Answer with a single number: the count of lines that include the string "scene".
:: Raw data
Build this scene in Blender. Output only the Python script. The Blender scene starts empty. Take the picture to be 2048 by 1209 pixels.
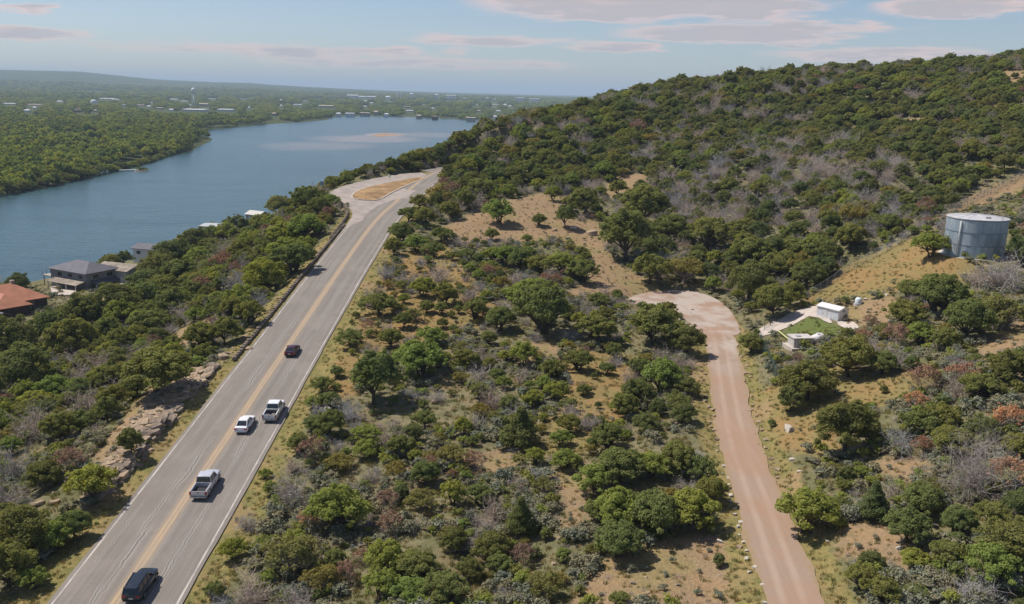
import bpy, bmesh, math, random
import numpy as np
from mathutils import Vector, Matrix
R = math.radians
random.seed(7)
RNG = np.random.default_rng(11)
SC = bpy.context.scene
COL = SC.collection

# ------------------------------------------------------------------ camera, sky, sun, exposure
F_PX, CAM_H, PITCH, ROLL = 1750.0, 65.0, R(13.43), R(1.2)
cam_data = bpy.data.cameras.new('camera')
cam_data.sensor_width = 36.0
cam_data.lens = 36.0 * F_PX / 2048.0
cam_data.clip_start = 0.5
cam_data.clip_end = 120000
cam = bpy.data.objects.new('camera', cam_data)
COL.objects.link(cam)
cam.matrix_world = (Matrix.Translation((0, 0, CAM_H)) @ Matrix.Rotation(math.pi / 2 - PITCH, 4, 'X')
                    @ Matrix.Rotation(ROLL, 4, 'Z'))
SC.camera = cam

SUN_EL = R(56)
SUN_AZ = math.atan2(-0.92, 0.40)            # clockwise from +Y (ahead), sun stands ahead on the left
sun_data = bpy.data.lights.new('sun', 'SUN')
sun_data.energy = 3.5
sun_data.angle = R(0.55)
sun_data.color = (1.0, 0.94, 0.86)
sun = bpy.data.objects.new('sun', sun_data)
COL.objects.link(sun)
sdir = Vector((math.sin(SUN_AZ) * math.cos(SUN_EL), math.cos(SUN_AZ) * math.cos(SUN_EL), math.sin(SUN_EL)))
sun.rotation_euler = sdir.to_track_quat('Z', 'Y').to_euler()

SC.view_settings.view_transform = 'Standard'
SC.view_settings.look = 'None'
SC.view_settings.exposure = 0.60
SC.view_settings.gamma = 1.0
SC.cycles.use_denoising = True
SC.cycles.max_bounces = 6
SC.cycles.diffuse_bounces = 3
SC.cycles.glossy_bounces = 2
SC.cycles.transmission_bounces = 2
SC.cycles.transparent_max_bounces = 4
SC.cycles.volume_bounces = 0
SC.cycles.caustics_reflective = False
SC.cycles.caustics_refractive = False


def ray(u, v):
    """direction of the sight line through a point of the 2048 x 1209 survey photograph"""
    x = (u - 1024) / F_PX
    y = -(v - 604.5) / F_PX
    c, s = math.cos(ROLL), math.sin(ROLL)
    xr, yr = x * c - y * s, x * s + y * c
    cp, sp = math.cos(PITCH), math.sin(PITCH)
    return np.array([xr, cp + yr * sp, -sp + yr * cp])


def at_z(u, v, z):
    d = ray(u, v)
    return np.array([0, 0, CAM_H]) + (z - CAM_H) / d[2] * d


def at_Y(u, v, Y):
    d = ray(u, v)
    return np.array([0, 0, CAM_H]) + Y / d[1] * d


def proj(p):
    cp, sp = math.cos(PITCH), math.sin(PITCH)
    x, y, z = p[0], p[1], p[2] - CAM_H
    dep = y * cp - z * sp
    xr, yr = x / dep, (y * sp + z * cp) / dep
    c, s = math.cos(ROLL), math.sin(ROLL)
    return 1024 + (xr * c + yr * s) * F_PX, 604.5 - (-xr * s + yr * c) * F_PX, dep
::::
> _Worked answer_:
2